-- What you should do --
Return verbatim everything from the first line through the line that contains "S.view_settings.exposure = 0.0", and stop there.
--- start of Information shown ---
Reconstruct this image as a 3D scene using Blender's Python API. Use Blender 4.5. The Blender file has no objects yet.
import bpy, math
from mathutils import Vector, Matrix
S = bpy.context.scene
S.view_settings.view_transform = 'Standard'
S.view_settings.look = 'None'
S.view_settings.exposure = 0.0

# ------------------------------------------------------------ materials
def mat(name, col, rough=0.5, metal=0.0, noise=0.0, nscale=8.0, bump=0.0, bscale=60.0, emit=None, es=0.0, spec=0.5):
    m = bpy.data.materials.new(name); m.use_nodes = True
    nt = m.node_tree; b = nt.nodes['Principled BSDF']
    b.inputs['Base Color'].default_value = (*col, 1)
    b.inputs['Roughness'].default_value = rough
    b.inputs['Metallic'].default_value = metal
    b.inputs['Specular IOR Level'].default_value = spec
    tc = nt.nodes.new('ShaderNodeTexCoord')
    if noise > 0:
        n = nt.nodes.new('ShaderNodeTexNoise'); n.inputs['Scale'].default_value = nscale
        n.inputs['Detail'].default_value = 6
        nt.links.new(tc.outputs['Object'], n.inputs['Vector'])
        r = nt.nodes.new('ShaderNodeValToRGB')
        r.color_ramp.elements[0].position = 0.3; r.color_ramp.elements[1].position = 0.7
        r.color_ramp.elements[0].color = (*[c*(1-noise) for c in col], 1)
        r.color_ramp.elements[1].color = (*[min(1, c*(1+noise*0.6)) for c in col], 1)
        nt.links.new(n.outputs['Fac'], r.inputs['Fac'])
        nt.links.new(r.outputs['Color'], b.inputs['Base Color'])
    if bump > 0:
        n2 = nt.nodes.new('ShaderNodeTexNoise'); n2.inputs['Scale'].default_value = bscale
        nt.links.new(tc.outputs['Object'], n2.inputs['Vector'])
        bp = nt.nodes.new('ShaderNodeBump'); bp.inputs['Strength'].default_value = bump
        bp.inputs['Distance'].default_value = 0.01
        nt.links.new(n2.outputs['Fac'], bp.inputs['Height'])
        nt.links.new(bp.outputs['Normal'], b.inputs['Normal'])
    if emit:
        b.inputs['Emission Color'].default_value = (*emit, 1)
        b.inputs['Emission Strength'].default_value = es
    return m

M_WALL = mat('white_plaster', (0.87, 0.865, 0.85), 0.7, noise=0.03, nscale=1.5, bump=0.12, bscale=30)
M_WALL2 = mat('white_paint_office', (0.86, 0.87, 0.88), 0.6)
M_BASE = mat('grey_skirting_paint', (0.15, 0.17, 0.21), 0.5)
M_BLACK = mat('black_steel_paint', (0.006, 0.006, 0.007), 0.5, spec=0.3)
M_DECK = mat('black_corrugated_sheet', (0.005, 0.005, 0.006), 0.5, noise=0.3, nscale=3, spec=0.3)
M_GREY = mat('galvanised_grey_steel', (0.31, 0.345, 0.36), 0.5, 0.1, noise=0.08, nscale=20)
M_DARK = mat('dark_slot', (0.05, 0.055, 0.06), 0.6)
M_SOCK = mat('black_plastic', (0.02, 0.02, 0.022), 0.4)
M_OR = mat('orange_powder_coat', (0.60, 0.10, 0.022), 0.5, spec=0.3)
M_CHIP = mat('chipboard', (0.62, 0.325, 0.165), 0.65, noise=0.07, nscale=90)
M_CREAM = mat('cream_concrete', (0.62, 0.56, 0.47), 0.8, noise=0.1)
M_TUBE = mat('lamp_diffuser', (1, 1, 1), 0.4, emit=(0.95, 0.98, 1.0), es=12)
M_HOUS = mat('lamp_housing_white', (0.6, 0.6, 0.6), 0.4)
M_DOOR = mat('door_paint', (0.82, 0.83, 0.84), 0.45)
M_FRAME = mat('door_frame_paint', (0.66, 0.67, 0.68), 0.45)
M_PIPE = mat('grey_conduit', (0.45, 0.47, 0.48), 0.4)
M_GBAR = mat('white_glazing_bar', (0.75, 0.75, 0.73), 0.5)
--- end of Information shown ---
-- Written answer --
Reconstruct this image as a 3D scene using Blender's Python API. Use Blender 4.5. The Blender file has no objects yet.
import bpy, math
from mathutils import Vector, Matrix
S = bpy.context.scene
S.view_settings.view_transform = 'Standard'
S.view_settings.look = 'None'
S.view_settings.exposure = 0.0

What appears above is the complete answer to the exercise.